18 de julho de 2020 | 03h00
As eleições presidenciais de 2002, que opuseram Luiz Inácio Lula da Silva (PT) e José Serra (PSDB), foram sacudidas por dois crimes – e cada um incomodou uma candidatura. O assassinato do prefeito Celso Daniel, em janeiro, chamou atenção para a cidade paulista de Santo André, um foco de corrupção petista. O outro crime ocorreu num Estado, o Espírito Santo, cujo governador havia sido eleito pelo PSDB. O advogado Marcelo Denadai, que investigava crimes de corrupção, foi morto em abril com três tiros, na Praia da Costa, em Vila Velha.
O assassinato de Denadai foi o auge de um processo de deterioração das instituições capixabas. A corrupção generalizada afastou empresas como a Xerox, que decidiu se retirar do Espírito Santo em 2001. A criminalidade atingiu níveis alarmantes. Os dois principais líderes políticos locais, o governador José Ignácio e o presidente da Câmara, José Carlos Gratz, acabaram condenados pela Justiça numa infinidade de processos.
Passados 18 anos, o Espírito Santo é um Estado com dinheiro em caixa e criminalidade em queda, e foi a unidade da Federação que mais avançou no Ideb, o Índice de Desenvolvimento de Educação Básica, entre 2013 e 2017. Qual a razão do milagre?
A resposta está no livro, ainda inédito, Decadência e Reconstrução, de autoria de Carlos Melo e Milton Seligman, professores do Insper, e da jornalista Malu Delgado. Se fosse possível resumi-la em duas palavras, elas seriam: sociedade civil. Cidadãos capixabas de diferentes áreas e correntes políticas se uniram para resgatar o Estado. Professores universitários e líderes sindicais criaram o fórum Reage Espírito Santo, liderado pelo advogado Agessandro Pereira, da OAB local, e pelo arcebispo de Vitória d. Silvestre Scandian. A eles se juntaram empresários locais, que formaram o movimento Espírito Santo em Ação. (Um trecho do livro inédito está disponível na versão digital da coluna).
Apoiado pelos movimentos, Paulo Hartung foi eleito governador. Sua habilidade política foi essencial para trazer paz a um Estado conflagrado. A capacidade de fazer acordos é inerente ao bom político, assim como a habilidade com as mãos é essencial ao pianista – um político que não gosta de acordos é como um músico que acha melhor tocar piano com os pés.
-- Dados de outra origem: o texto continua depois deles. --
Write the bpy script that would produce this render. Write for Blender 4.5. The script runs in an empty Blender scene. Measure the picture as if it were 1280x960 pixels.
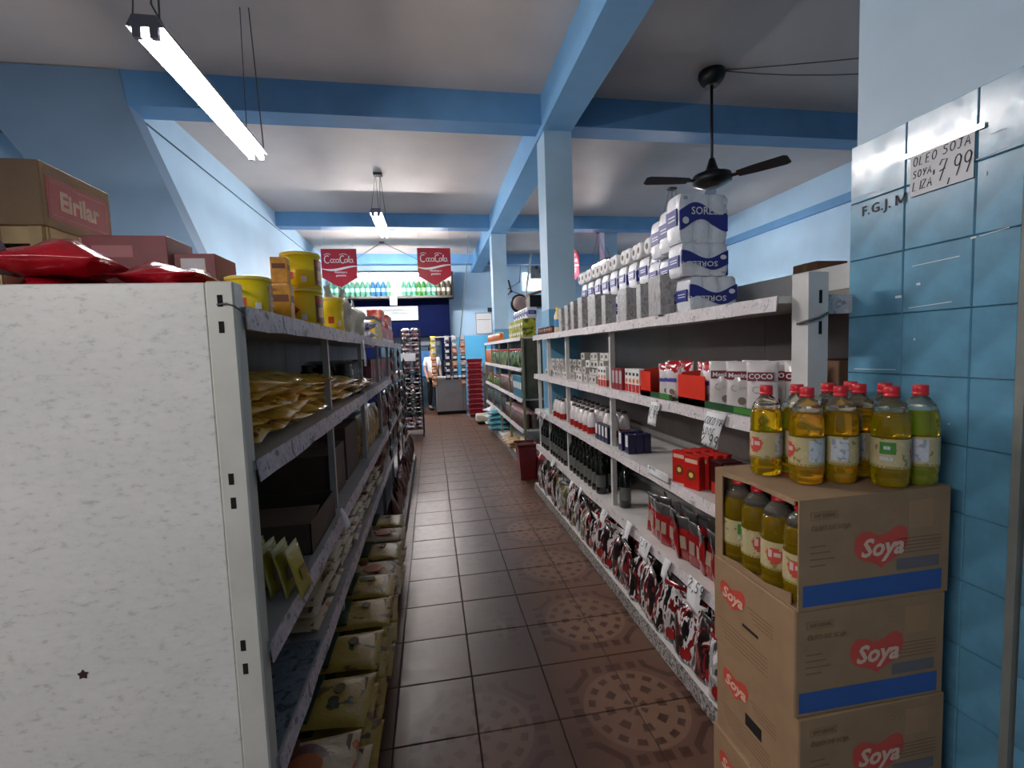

Na ocasião, Hartung, oriundo do PSDB, pelo qual se elegera prefeito de Vitória, passou por cima da polarização nacional e convidou Lula para uma visita ao Espírito Santo. Lula aceitou, e a parceria entre Estado e governo federal foi essencial no combate à criminalidade e à corrupção.
Hartung, personagem do mini-podcast da semana, hoje está envolvido com outra causa. Ele é um dos coordenadores da mobilização de CEOs para reverter a tragédia na Amazônia, onde o índice de desmatamento aumentou 34% entre agosto de 2018 e julho de 2019. “É necessário combater com firmeza as irregularidades e os crimes ambientais”, diz Hartung, diante de uma queda de 25% dos autos de infração contra tais crimes. Os empresários se juntaram a organizações de defesa da floresta, como o Imazon e o Instituto Clima e Sociedade, e receberam na terça-feira a adesão de ex-ministros da Fazenda de todo o espectro político.
A sociedade civil é o que o Brasil tem de melhor. Cabe a ela inspirar e pressionar o poder público em momentos – como o da crise no Espírito Santo, ou o da tragédia amazônica – em que parece faltar vontade, competência ou senso de urgência.